Togo : Le phosphate peine à retrouver sa place

D’importantes réserves et de lourds investissements n’ont pas permis à la filière phosphate de décoller, au Togo. Malgré les besoins croissants de fertilisants en Afrique et le soutien de grands industriels, l’avenir de l’or gris reste incertain.
Lomé, Max-Savi Carmel
Kpémé, à 30 km de Lomé. La route qui mène à la Société nouvelle des phosphates du Togo (SNPT) est pleine de crevasses. Quelques flaques d’eau et de courtes déviations.
Puis, apparaissent non loin de l’océan plusieurs halls techniques et industriels mêlés à d’anciennes installations, dont une partie est en cours de rénovation. C’est ici que, après avoir subi les dernières mises en état, le phosphate togolais prend le large.
L’or gris constitue la principale source d’exportation du pays.

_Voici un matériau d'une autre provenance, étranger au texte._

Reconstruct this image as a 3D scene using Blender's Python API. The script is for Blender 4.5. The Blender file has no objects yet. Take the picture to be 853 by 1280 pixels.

Tandis qu’il représentait plus de 60 % des recettes d’exportation dans les années 1980, le phosphate n’en constitue plus que la moitié aujourd’hui.
Pour autant, au-delà des aléas de la conjoncture, la valeur de l’or gris devrait connaître un rebond les années à venir, compte tenu des besoins en fertilisants en Afrique.
Si au Togo, la filière souffre, notamment, de ses équipements encore vétustes, son potentiel reste intact : avec les grands programmes agricoles qui se multiplient sur le continent, les besoins en fertilisants ont quadruplé depuis 2000.
Pour l’heure, le Togo est encore loin des promesses émises lors de l’arrivée du groupe israélien Elenilto, partenaire du chinois Wengfu, qui a remporté le dernier appel d’offres international pour 1,4 milliard de dollars.
Avec pour ambition de produire 5 millions de tonnes de phosphate, d’engrais et d’acide phosphorique chaque année, un défi que la SNPT est loin d’atteindre, cinq ans après.
Si l’exploitation industrielle moderne du phosphate a débuté au Togo dans les années 1970, le point culminant de la production aura été 1980, avec plus de 2,9 millions de tonnes et 1990 avec 3 millions de tonnes extraites.
Entre 1990 et 2000, la chute aura été vertigineuse, la production se stabilisant à 1,3 million de tonnes en 2000. Par la suite, la société a traversé d’énormes difficultés, en particulier sociales : des grèves répétitives ont poussé la Banque mondiale et le FMI à proposer une privatisation totale de la filière, en 2006.
Une option rejetée par l’État qui tenait à avoir sous son giron ce pan de « la souveraineté économique ». La situation s’aggravant, la concession à une société privée s’est imposée.
En 2015, malgré le plan de relance du gouvernement qui aura coûté 200 milliards de F.CFA (305 millions d’euros) entre 2011 et 2015, la production atteint le niveau le plus bas, stagnant à 1,1 million de tonnes.
Une priorité pour l’État Une déception pour le gouvernement qui a dû faire appel à TFC Sarl ; cette société togolaise, qui avait le monopole du nickel dans le pays, avait déjà obtenu plusieurs petites exploitations de phosphate en 2017.
Face aux résultats mitigés, Elenito fait état des nombreuses contraintes qui pèsent sur le phosphate depuis plusieurs années. Sans convaincre Marc Ably-Bidamon, ministre des Mines qui, reconduit à son poste après les législatives de décembre 2018, veut faire du phosphate une priorité au secours de l’exportation : le gouvernement souhaite porter la croissance de 5 % en 2018 à 7 % en 2020.
Les deux dernières années, la filière a connu de multiples mouvements de grève, ses 1 500 employés ayant, pendant plusieurs semaines cessé le travail, en 2016 et 2017 notamment. Ces mouvements ont affecté la production en 2018 où les unités de fertilisants n’ont pas atteint leurs capacités maximales de production.
Le nouveau concessionnaire a dû faire avec des engins désuets qui ont sensiblement ralenti sa production. Prévue pour dépasser les 2 millions de tonnes dès 2016, la production de phosphate concentré n’a pas dépassé 1,5 million. Devant creuser des tunnels de plus en plus profonds, Elenilto a multiplié des investissements dans du matériel plus adapté.
1 Commentaire
Quel dommage de voir cette mine de phosphate périclitee d’année en année.
En tant qu’ancien directeur de la maintenance,des approvisionnements et des travaux neufs de cette société entre 2002 et 2004 ,j’ai pu me rendre compte de la grande valeur du personnel ( cadres et non cadres) qui étaient fiers de travailler dans cette firme reconnue mondialement pour la qualite exceptionnelle de son phosphate.
Remerciements à tout ce personnel si dévoué.